Es que Menem es responsable de infinidad de transgresiones a la ley, por las que no siempre ha resultado juzgado y condenado, pero no se puede olvidar que cometió un delito de verdadera traición a la Patria con su participación en la hecatombe de Río Tercero, con la que se buscó encubrir el contrabando de armas a Ecuador y a otros destinos, de la que él y su gobierno fueron partícipes principales.

A lo que se agrega que, con situaciones como la referida, se contribuye no a otra cosa que al desprestigio de las instituciones y de sus miembros -gravísima consecuencia en la situación actual de peligrosa fragilidad de instituciones que buscan esforzadamente consolidarse- sobre todo teniendo en cuenta que se hace presente la pregunta, que no requiere respuesta, de con qué autoridad moral podrá apartar de aquí en más a uno de sus miembros por considerarlo incurso en "desorden de conducta", cuando ha sido cómplice de tamaña enormidad.

De allí que vienen como anillo al dedo las flamantes declaraciones formuladas por el nuevo presidente del Superior Tribunal de Justicia, Emilio Castrillón, cuando al asumir su cargo afirmara que "en los temas que hacen al Poder Judicial no debería haber ningún tipo de duda de que hoy lo primero que se necesita es recuperar la credibilidad y el respeto, la uniformidad de los fallos y horizontalizar el Poder Judicial para entender que es un poder del Estado pero también es un servicio público que debe cumplir desde el primer vocal al último ordenanza".

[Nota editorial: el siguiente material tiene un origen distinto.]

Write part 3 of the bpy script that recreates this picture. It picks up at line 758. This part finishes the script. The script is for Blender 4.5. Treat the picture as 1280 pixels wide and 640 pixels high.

Es que en el estado de cosas en el que hemos caído en nuestra larga y lamentable decadencia en todos los órdenes, la subversión de valores es, sino la mayor, de cualquiera manera una de las principales que se ha vivido. Ya que se ha pretendido adquirir con la ocupación de un cargo, ganar el prestigio con el que debiera ser su principal deber el de vestir el cargo. Cosa que para comenzar no siempre tienen en cuenta quienes al ofrecérseles la oportunidad de ocuparlo, deberían dar muestras de la honestidad que significa el rechazarlo, cuando se es consciente de su ausencia de idoneidad para merecerlo. Una regla de comportamiento que es válida para todos los ámbitos en los que despliega su accionar el Estado.